Главная заслуга Хомякова как богослова состоит, по мысли Ведерникова, в том, что он первый ощутил, осознал и выразил в своем творчестве несоответствие между русским школьным богословием и живым духом Православия. В то время как Православие благоухало подвигами благочестия и никогда не оскудевало в своей святости, православное богословие застыло на догматике митрополита Макария. Насквозь схоластическое по духу, оно не выражало религиозного опыта православного Востока и не могло отразить действительной высоты богопознания в Православной Церкви.
Центральный пункт богословия Хомякова – его учение о Церкви, которую он рассматривал как живой организм любви и истины. Членам Церкви, по Хомякову, предоставляется полнейшая свобода исследования, и только начало любви, любви деятельной, обеспечивает ее единство. Католичество изменяет началу свободы во имя единства, протестантство – началу единства во имя свободы; одно Православие осталось верным духу христианства, являясь гармоническим сочетанием единства и свободы в принципе христианской любви.
Еще одному пункту в учении о Церкви Хомякова Ведерников уделяет значительное внимание: вопросу о неизменном и ненарушимом хранении Церковью своих догматов, что в глазах противников Православия часто осуждается как мертвенность и застой, противополагаемый ими жизненности и развитию. Нетрудно заметить, что это обвинение имеет своим источником пресловутую идею прогресса, необходимость которого протестантская мысль приписывает и христианскому учению. Однако Хомяков критикует эту идею, выясняя различие между православным раскрытием христианского учения и тем «развитием», которого требуют от Церкви протестанты.
В целом Ведерников высоко оценивает богословское творчество Хомякова, который первым указал на примат духовного опыта над его логическим раскрытием, на значение любви, лежащей в основе всякого истинного познания и предваряющей его.

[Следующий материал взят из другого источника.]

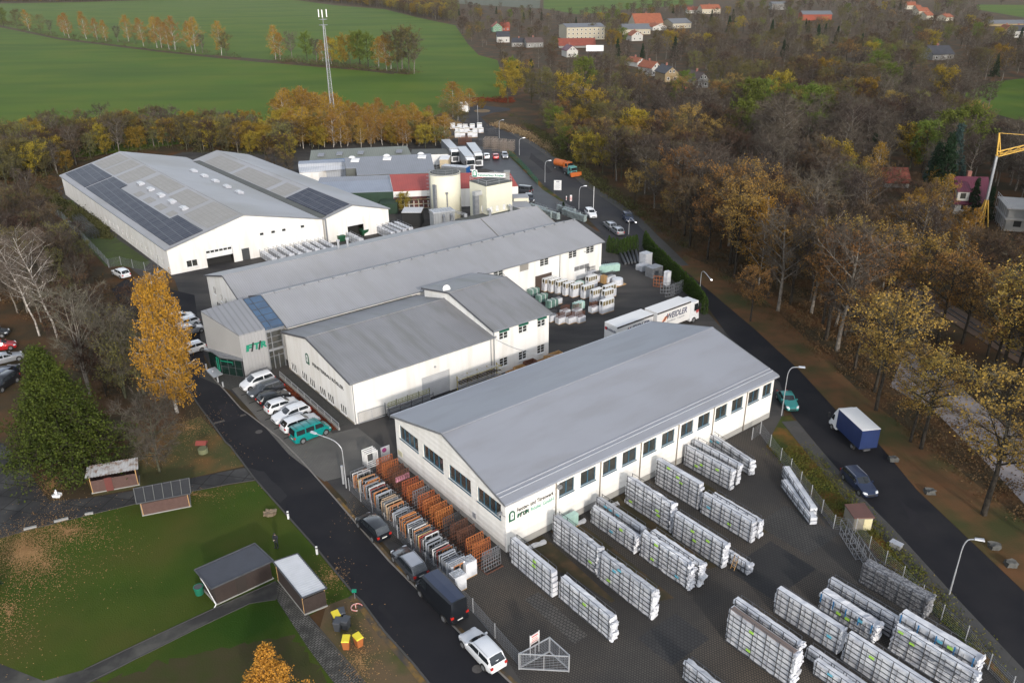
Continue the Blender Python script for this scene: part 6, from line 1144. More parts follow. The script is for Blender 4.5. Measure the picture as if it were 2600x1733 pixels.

Единственное, в чем он не согласен с Хомяковым, – это в резко отрицательном отношении последнего к догматической системе митрополита Макария, где Хомяков усматривал принципиальный рационализм западного происхождения. В действительности же этот курс – всего лишь изложение вероучения для нужд школьного обучения, при котором всегда имеют место упрощение материала, некая схематизация, а следовательно, и искажение преподаваемых истин. К сожалению, школьное богословие, обеспечив начальную стадию постижения истин веры учащимися, не заботится далее о том, чтобы повести их по пути опытного переживания христианских догматов. Правда, существует нравственное богословие, но самим своим отдельным существованием оно только утверждает рационалистический разрыв между догматом и его нравственным выражением в жизни. И Ведерников считает труды митрополита Макария педагогически полезными, однако при условии, чтобы учащиеся не ограничивались знакомством с ними, но читали затем сочинения святителя Феофана Затворника, праведного Иоанна Кронштадтского, Оптинских старцев и других отцов и подвижников Церкви.